Elaine Marshall's Path To Victory
Thomas Mills, spokesman for the Elaine Marshall Senate campaign, says there is no conceivable way Cal Cunningham wins the June 22 primary runoff for the Democratic nomination in North Carolina.
"In a runoff election, Cal Cunningham has no path to victory," Mills concludes in a memo to reporters.
Indeed, while Marshall's 36 percent take in a multi-candidate primary was less than the 40 percent needed to win the nomination outright, she did have a commanding victory nonetheless.
Upon the Marshall campaign's calls for him to concede the nomination to Marshall, Cunningham, who finished second with 27 percent, noted that two-thirds of voters chose someone other than Marshall, a four-time statewide office holder whom Democratic voters know well.
While that's true, Marshall also won three-fourths of the state's 100 counties. In the counties she didn't win, she finished second.
Her 74-county take includes seven of the 10 biggest counties. Cunningham won two (Wilmington's New Hanover County and Winston Salem's Forsyth) and Ken Lewis, the third place finisher, won Durham.
Marshall won the three biggest counties (Charlotte's Mecklenburg County, Raleigh's Wake and Guilford's Greensboro) as well as Faytteville's Cumberland County, Asheville's Buncombe, and Gaston and Union counties that take in Charlotte suburbs.
Both candidates will be fighting for Lewis's support -- the African American attorney from Durham picked up 17 percent of the vote -- as well as the 19 percent collectively won by the other three candidates in the primary race.
Mills believes African Americans will make up 30 percent of the runoff electorate, and calls that voting bloc "a population in which she overwhelmingly defeated Cunningham." Plus, Mills writes, "almost 50% will be women over 50 years old, Marshall's base."

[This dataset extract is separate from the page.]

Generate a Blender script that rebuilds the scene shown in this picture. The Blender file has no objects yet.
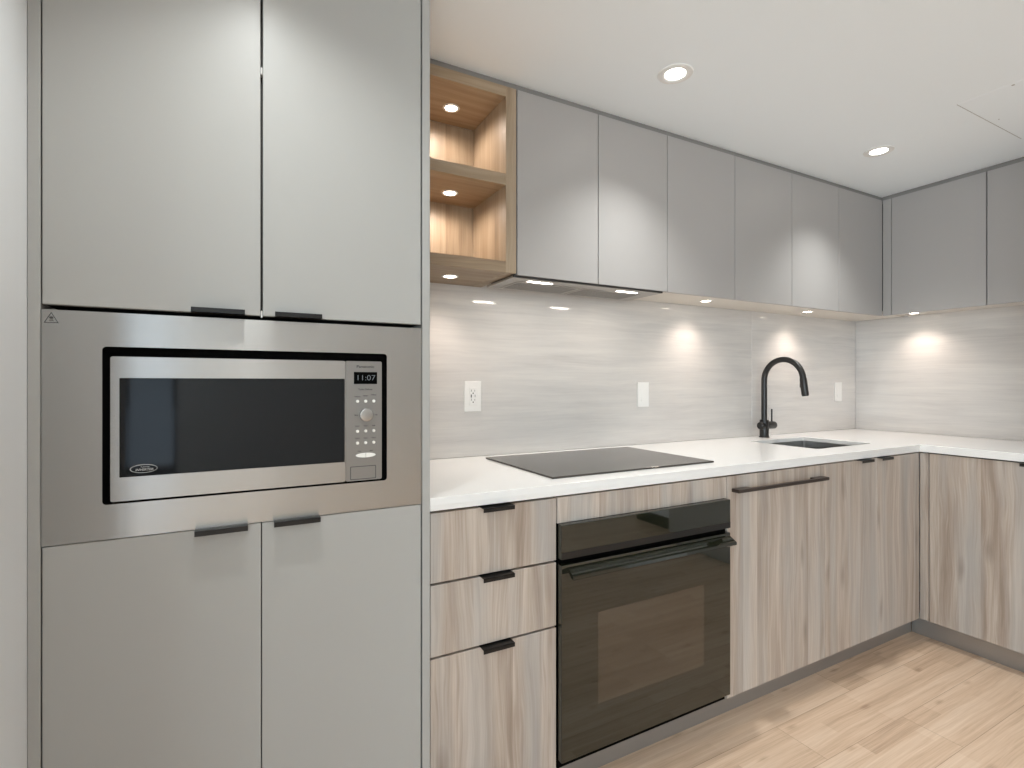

In Cunningham's favor is a two-to-one cash advantage through mid-April, which could give him an edge in TV ads -- a key to getting out the vote. He was on TV nearly three times as much as Marshall in the primary, according to Mills.
Public Policy Polling released a poll today showing Marshall and Sen. Richard Burr (R-N.C.) within 1 point of each other, while Burr held a 5-point lead over Cunningham.